Apre le danze He’s Got A Girl, una breve intro pensata per esaltare la voce pacata e vellutata della Pryor, la quale riesce a non far rimpiangere troppo Susie Bodganowicz, la storica cantante della band canadese. Subito dopo arriva la sferzata di Anthem To Andorath, gran lavoro di Reese Boyd alla chitarra ed una linea di basso davvero potente.

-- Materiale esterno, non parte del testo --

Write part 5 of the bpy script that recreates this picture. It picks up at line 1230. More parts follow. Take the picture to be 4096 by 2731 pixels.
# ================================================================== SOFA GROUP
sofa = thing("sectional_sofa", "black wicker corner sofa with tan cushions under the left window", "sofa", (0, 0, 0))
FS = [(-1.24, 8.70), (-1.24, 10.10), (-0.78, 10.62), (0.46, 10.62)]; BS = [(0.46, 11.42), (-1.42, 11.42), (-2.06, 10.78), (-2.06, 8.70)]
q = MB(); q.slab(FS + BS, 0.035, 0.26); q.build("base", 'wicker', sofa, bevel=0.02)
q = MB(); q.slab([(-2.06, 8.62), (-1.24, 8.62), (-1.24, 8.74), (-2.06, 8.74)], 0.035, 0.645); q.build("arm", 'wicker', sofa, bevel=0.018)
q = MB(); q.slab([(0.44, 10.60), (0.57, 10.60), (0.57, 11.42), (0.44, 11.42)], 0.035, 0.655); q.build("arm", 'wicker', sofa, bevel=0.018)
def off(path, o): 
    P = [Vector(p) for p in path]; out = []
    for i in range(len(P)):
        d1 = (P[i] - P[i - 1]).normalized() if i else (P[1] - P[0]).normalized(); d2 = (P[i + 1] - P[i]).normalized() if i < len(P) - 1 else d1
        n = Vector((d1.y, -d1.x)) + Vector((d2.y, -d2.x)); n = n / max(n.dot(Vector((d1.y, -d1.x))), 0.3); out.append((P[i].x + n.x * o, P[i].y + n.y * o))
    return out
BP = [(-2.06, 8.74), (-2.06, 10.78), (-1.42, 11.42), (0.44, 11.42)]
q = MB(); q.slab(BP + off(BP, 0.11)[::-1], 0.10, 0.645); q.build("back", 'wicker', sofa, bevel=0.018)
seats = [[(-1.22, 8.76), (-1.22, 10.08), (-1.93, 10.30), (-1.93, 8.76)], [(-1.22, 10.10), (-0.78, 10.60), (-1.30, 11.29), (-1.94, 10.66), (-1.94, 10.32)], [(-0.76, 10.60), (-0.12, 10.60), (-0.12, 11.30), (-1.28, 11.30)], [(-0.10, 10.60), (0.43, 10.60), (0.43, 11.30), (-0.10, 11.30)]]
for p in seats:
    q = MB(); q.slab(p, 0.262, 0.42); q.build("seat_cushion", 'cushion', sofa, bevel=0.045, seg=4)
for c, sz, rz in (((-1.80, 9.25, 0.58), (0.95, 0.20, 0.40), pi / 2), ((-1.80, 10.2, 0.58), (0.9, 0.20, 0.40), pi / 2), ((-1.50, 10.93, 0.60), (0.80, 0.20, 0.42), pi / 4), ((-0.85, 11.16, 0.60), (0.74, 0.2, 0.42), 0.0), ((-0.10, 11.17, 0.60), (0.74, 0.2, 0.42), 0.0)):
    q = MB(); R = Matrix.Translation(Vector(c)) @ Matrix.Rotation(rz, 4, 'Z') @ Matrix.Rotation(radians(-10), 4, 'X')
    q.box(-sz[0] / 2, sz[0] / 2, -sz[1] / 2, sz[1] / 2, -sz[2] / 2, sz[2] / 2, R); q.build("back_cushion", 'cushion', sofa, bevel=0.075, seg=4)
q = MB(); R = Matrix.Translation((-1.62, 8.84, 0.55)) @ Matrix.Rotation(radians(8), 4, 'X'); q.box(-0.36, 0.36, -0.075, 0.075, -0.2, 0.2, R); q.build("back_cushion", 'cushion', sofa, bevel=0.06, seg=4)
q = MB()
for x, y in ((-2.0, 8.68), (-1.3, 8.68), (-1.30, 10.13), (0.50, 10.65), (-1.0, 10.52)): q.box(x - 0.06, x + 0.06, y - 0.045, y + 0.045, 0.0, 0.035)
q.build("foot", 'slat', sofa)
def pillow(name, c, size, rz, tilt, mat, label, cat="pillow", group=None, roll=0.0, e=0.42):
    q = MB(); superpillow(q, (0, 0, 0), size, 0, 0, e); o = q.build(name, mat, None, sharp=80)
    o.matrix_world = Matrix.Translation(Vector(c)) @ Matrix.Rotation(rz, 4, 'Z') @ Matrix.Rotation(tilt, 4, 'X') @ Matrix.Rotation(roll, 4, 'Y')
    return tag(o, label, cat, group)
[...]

Sulla medesima lunghezza d’onda, Sellsword  è un mix di influenze, dai Black Sabbath ai Nirvana, con la Pryor che si allinea alla perfezione al feeling generale dell’improvvisazione; segue Steel con la sua coinvolgente intro delle tastiere e la sezione ritmica in gran spolvero, per un omaggio all’hard rock dei Settanta.

È quindi la volta di tre strumentali, nei quali i Glass Hammer mettono in luce il loro gusto interpretativo e la loro indubbia tecnica: A Spell Upon His Mind pone Babb al centro della scena, il successivo Moon Pool sfodera atmosfere jazz e psichedeliche, mentre The Dark consegna la suggestiva presenza dell’Hammond.

Con The Ogre Of Archon si torna in territorio heavy, con la voce di Babb a salire in cattedra, ben supportato dalla band e dal peculiare contributo di Reese Boyd: chitarrista che, grazie ai Glass Hammer, ha l’occasione di sciorinare il suo playing e talento.

Se Into The Breach consegna un groove davvero accattivante ed una atmosfera-tributo a certe hit dei Rush, il successivo The Forlorn Hope sfodera un chorus maestoso che va ad anticipare una sezione acustica movimentata dai vari cambi del timing; dal canto suo, in The Writing On The Wall, con la voce della Pryor a farla da padrona, poggia su un riff di chitarra piuttosto fluido ed un accattivante groove funky; un brano tra i più rilassati della tracklist.

Con Hyperborea tornano i richiami ai Rush ed al prog rock in generale, per un brano tra i più apprezzabili e meglio interpretati dell’album in questione. Segue, infine,  Bright Sword con la sua atmosfera intensa ed un sound vigoroso e massiccio. Chiude l’album la bonus track titolata The Mind Of Erling Hizzard.